Odey made his reputation and vast fortune speculating that shares prices would crash in 2008 when the bank crisis first broke and again by predicting the crash in share prices earlier last year with the slowdown of the Chinese economy.

Hedge funds make their profits by ‘borrowing’ shares at a high price which they then sell and if their prediction of a crash is proved correct they then buy back the same shares at a much lower price and return them to their real owners, pocketing the difference.

Now, however, Odey is a worried man as his company saw its profits more than halved last year from £174.2 million in 2014 to £84 million. What is worrying him is that a crash of epic proportions is about to break, a crash so big that even the hedge funds that make fortunes betting on a crisis will be swept into oblivion, along with the banks.

One of the threats to the world banking system identified by Odey, is the inflated prices of housing in London and the south-east creating a housing bubble very much like the sub-prime mortgage bubble that burst in the US in 2008 which came close to bringing down every bank in the world.

The only thing that saved the banks then, was the capitalist state stepping in and assuming their debt along with pumping tens of trillions of dollars, pounds and Euros into the system through quantitative easing.

The working class, who were forced to pay for the banks’ debts through wage freezes lasting years and austerity cuts, were assured by their own ruling class that the lessons had been learnt – no longer would banks be allowed to behave ‘irresponsibly’, never again would ‘sub-prime mortgages’ be allowed, capitalism would reform itself.

Capitalism cannot reform itself, sub-prime mortgages, which many thought had been made illegal, have reappeared in Britain over the past few years with a number of banks offering home loans to people with ‘poor’ credit history – this definition of ‘poor’ includes those who have been declared bankrupt.

In particular, these sub-prime mortgages have been aimed at the buy-to-rent market and are designed to take advantage of the astronomic rise in house prices, as well as luring those priced out of the market into taking on massive mortgage debt.

The interest rates charged by these lenders are around 8% compared to the more usual 1.5%.

Any rise in interest rates will wipe these borrowers out while these ‘loans’, which appear on the books as bank assets, will turn bad, precipitating the same crash as in 2008 but on a much larger scale.

With the return of sub-prime mortgages has come the reneging by the Tories on their promises to regulate the banks and bring them under control.
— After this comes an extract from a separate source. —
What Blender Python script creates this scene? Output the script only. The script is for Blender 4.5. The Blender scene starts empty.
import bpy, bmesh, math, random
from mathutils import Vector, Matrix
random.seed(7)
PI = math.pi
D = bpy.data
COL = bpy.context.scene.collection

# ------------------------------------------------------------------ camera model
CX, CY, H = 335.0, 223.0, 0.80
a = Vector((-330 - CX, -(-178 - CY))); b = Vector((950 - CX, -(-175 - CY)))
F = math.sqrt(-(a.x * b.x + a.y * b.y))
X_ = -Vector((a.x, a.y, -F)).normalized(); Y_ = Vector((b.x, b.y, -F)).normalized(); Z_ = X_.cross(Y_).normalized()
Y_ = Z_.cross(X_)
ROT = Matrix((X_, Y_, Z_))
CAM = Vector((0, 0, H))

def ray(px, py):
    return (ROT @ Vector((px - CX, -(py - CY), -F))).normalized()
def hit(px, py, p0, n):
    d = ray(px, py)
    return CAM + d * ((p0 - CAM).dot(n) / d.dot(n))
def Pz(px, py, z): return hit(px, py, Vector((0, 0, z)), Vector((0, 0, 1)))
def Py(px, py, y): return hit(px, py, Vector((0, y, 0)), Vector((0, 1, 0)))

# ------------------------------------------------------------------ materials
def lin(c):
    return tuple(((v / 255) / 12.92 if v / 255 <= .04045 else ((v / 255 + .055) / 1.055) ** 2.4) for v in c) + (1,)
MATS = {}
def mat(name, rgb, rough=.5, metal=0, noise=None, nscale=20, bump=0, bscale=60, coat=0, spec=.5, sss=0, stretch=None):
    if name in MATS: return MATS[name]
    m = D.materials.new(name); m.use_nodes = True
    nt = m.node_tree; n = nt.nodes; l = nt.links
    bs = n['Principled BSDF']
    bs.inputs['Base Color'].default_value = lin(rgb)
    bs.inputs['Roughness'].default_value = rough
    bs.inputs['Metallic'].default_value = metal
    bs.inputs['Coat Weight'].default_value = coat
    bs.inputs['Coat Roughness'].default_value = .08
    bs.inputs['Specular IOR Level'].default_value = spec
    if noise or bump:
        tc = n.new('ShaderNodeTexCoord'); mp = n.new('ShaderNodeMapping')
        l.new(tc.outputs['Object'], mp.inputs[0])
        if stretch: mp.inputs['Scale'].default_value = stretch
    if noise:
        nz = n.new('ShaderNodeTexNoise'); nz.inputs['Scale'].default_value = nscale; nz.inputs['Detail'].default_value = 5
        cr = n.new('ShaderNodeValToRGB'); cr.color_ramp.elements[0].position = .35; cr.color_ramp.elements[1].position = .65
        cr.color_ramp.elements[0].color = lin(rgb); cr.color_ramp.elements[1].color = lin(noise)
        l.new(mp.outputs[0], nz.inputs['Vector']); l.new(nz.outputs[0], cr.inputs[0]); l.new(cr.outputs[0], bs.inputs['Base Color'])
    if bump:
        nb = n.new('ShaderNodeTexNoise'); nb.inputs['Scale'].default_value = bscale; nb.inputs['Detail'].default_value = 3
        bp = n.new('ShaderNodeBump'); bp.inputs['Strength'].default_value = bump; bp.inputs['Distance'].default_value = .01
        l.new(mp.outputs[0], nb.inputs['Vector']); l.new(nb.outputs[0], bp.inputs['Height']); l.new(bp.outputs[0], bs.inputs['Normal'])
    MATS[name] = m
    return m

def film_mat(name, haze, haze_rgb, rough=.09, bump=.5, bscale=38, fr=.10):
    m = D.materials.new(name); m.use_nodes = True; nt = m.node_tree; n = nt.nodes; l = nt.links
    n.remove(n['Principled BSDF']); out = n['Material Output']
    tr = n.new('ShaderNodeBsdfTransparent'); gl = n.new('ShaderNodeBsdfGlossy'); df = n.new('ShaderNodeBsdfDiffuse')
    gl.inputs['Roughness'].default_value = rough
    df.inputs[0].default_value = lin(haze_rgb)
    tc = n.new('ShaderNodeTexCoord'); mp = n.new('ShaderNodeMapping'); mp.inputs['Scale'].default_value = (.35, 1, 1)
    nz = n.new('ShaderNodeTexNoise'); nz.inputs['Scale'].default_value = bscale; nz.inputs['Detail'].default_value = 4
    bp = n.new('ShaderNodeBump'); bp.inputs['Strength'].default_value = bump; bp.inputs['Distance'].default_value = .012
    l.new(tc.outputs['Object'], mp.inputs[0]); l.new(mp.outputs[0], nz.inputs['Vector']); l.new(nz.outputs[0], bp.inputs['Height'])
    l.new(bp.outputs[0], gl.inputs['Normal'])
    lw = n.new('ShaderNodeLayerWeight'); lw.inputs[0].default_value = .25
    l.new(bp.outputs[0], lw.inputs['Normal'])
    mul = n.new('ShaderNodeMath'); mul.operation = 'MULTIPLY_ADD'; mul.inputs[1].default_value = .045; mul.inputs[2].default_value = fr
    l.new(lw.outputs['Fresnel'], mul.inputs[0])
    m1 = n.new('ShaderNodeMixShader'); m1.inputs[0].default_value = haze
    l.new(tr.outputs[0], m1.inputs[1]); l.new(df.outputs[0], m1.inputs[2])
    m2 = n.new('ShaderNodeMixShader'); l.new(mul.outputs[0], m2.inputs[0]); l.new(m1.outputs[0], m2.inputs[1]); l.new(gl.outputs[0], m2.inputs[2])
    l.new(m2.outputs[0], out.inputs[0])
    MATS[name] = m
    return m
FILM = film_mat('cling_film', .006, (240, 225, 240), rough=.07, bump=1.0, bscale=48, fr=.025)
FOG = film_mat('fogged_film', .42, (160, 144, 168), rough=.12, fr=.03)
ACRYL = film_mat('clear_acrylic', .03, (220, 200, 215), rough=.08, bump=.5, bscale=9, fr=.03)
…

Last July, Osborne sacked the head of Financial Conduct Authority (FCA) Martin Wheatley for being overzealous in investigating the banks.

The pretence of regulation has disappeared completely with the announcement that the FCA is dropping its long awaited review into banking, leaving the banks free to carry as normal, rigging interest rates and creating even bigger bubbles in the stock market.

Just how immune the banks are to any form of control was demonstrated at the weekend, when it was revealed that two major investment banks (City Group and Credit Suisse) paid no tax in the UK in 2014. A further seven banks paid £21 million in corporation tax despite profits of £3.6 billion.

While the Labour shadow chancellor can only complain that Osborne is ‘too close’ to the banks, the fact is the banks are in charge.

Under capitalism they dominate and no attempt to reform them or regulate them is possible. The only way forward is to bring down capitalism through the socialist revolution and replace it with a socialist system where the banks and industry are nationalised and placed under the direction and for the benefit of the whole of society.